A Night in New Orleans, George Square Spiegeltent, Edinburgh

Alison Kerr


THE Edinburgh Jazz & Blues Festival in its current form can be accused of a lot of things but it certainly can’t be accused of sidelining female musicians. This year, for the second in a row, much has been made of an all-girl group from New Orleans, the Shake ‘Em Up Jazz Band, which played the final set of this year’s festival in Tuesday evening’s concert celebrating music from the Crescent City.

But here’s the thing: just because it’s jazz being played by musicians who live in New Orleans, doesn’t mean that it’s all that great. The Shake ‘Em Ups are blessed with a fantastic clarinettist and trumpeter in their front line, but their guitar-bass-washboard rhythm section just plods along keeping the beat; there’s no colour or flair in the arrangements, and little to make the numbers seem anything less than throwaway (with the exception of their vocal trio songs which were infinitely superior to their individual singing efforts). On a pub gig, this would all be fine, but on a main stage in a prime slot, it just seemed like a definite lowering of the standards. (For seven New Orleans musicians, could we not have had one New York jazz star flown in?)

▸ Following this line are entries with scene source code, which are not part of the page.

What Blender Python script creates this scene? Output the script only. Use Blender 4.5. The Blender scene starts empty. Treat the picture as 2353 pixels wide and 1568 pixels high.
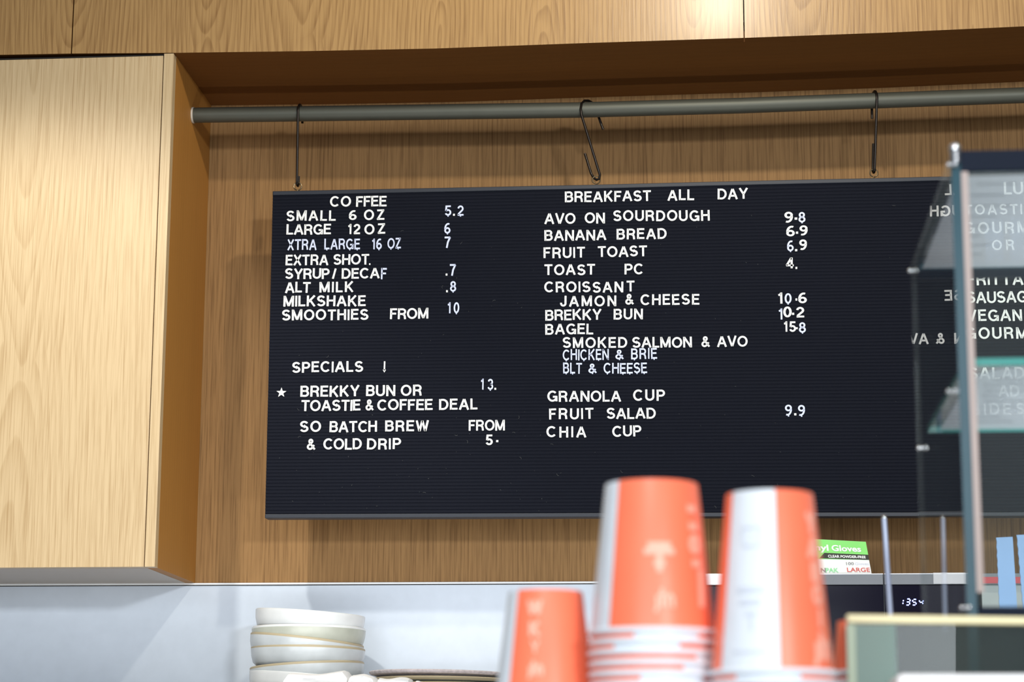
import bpy, math, random
from mathutils import Vector, Matrix
random.seed(7)
SC = bpy.context.scene
COL = SC.collection
pi = math.pi

# ------------------------------------------------------------------ camera
W_PX, H_PX, F_PX = 2353, 1568, 5074.0
TH, PS, RO = 0.202365, 0.09403, 0.004763            # pitch up, yaw left, roll
EYE = Vector((0, 0, 1.15))
_f = Vector((-math.sin(PS)*math.cos(TH), math.cos(PS)*math.cos(TH), math.sin(TH)))
_r0 = Vector((math.cos(PS), math.sin(PS), 0)); _u0 = _r0.cross(_f)
_r = math.cos(RO)*_r0 + math.sin(RO)*_u0
_u = -math.sin(RO)*_r0 + math.cos(RO)*_u0
def P(px, py, Y):
    """world point on the plane y = Y seen at photo pixel (px, py)"""
    d = _r*((px-W_PX/2)/F_PX) - _u*((py-H_PX/2)/F_PX) + _f
    return EYE + d*(Y/d.y)
def PZ(px, py, Z):
    d = _r*((px-W_PX/2)/F_PX) - _u*((py-H_PX/2)/F_PX) + _f
    return EYE + d*((Z-EYE.z)/d.z)
def mpp(Y):                                          # metres per photo pixel near plane Y
    return Y/(math.cos(TH)*F_PX)*1.0

cam = bpy.data.cameras.new('camera'); camo = bpy.data.objects.new('camera', cam); COL.objects.link(camo)
m3 = Matrix((_r, _u, -_f)).transposed()
camo.matrix_world = Matrix.Translation(EYE) @ m3.to_4x4()
cam.sensor_width = 36.0; cam.lens = 36.0*F_PX/W_PX
cam.clip_start = 0.05; cam.clip_end = 50
cam.dof.use_dof = True; cam.dof.focus_distance = 3.94*math.cos(TH)*1.03
cam.dof.aperture_fstop = 8.2; cam.dof.aperture_blades = 0
SC.camera = camo
SC.cycles.transparent_max_bounces = 24

# ------------------------------------------------------------------ light
vs = SC.view_settings
vs.view_transform = 'Standard'; vs.look = 'None'; vs.gamma = 1.0; vs.exposure = 0.0
try: vs.use_curve_mapping = False
except Exception: pass
world = bpy.data.worlds.new('world'); SC.world = world; world.use_nodes = True
bg = world.node_tree.nodes['Background']; bg.inputs[0].default_value = (0.80, 0.88, 1.0, 1); bg.inputs[1].default_value = 0.13

def lamp(name, kind, loc, target, energy, color, **kw):
    l = bpy.data.lights.new(name, kind); l.energy = energy; l.color = color
    for k, v in kw.items(): setattr(l, k, v)
    o = bpy.data.objects.new(name, l); COL.objects.link(o); o.location = loc
    o.rotation_euler = (Vector(target)-Vector(loc)).to_track_quat('-Z', 'Y').to_euler()
    return o
YF, YB, YP, YBD = 3.80, 4.106, 3.955, 3.94          # cabinet fronts, alcove back, pipe, board face
# ceiling downlights above the counter, then two added spots for case and cups
lamp('overhead_spot', 'SPOT', (-1.32, 2.60, 2.92), (-1.24, 3.80, 1.20), 84, (1.0, 0.96, 0.88), spot_size=math.radians(66), spot_blend=0.5, shadow_soft_size=0.04)
lamp('overhead_spot', 'SPOT', (0.02, 2.80, 2.92), (0.05, 3.55, 1.5), 40, (1.0, 0.92, 0.78), spot_size=math.radians(150), spot_blend=0.5, shadow_soft_size=0.04)
lamp('overhead_spot', 'SPOT', (0.55, 1.75, 2.92), (0.52, 1.95, 1.3), 52, (0.96, 0.97, 1.0), spot_size=math.radians(36), spot_blend=0.6, shadow_soft_size=0.05)  # added spot that brightens the sheets in the glass case
lamp('overhead_spot', 'SPOT', (-0.15, 0.10, 2.92), (-0.05, 1.5, 1.3), 66, (1.0, 0.97, 0.95), spot_size=math.radians(40), spot_blend=0.7, shadow_soft_size=0.10)  # added spot above the camera to brighten the orange cups
# added fill lights, unseen: one under the case shelves, one for the lower wall
lamp('case_fill', 'AREA', (0.58, 1.96, 1.325), (0.50, 1.96, 2.0), 2.1, (0.95, 0.97, 1.0), shape='RECTANGLE', size=0.30, size_y=0.30)
lamp('low_wall_fill', 'AREA', (-0.25, 2.95, 1.24), (-0.25, 4.1, 1.44), 7.0, (0.96, 0.98, 1.0), shape='RECTANGLE', size=1.9, size_y=0.10)
# far light across the room, then an added soft fill
lamp('front_area_light', 'AREA', (2.6, -3.6, 2.75), (-0.2, 3.9, 1.9), 190, (0.96, 0.98, 1.0), shape='RECTANGLE', size=0.8, size_y=0.35)
lamp('front_area_light', 'AREA', (-0.6, -2.2, 1.9), (0.0, 2.5, 1.2), 74, (0.88, 0.94, 1.0), shape='RECTANGLE', size=2.4, size_y=1.4)  # unseen fill added behind the camera for soft frontal light

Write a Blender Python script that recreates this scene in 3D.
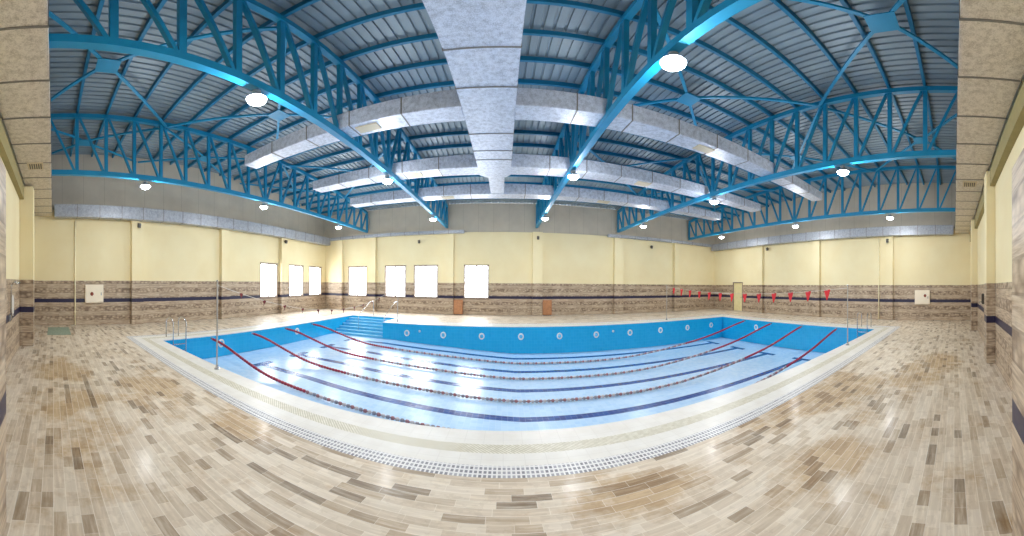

It took a homegrown outfit – albeit one augmented by the guitarist and bassist from the Shake ‘Em Up Jazz Band – to bring a bit of pizazz to the New Orleans-themed night. Alison Affleck’s Gin Mill Genies took the concert to a different level, thanks to her commanding and versatile voice, the interesting song choices, and the stellar support of her swinging fellow genies Colin Steele (trumpet), Campbell Normand (piano) and Max Popp (drums).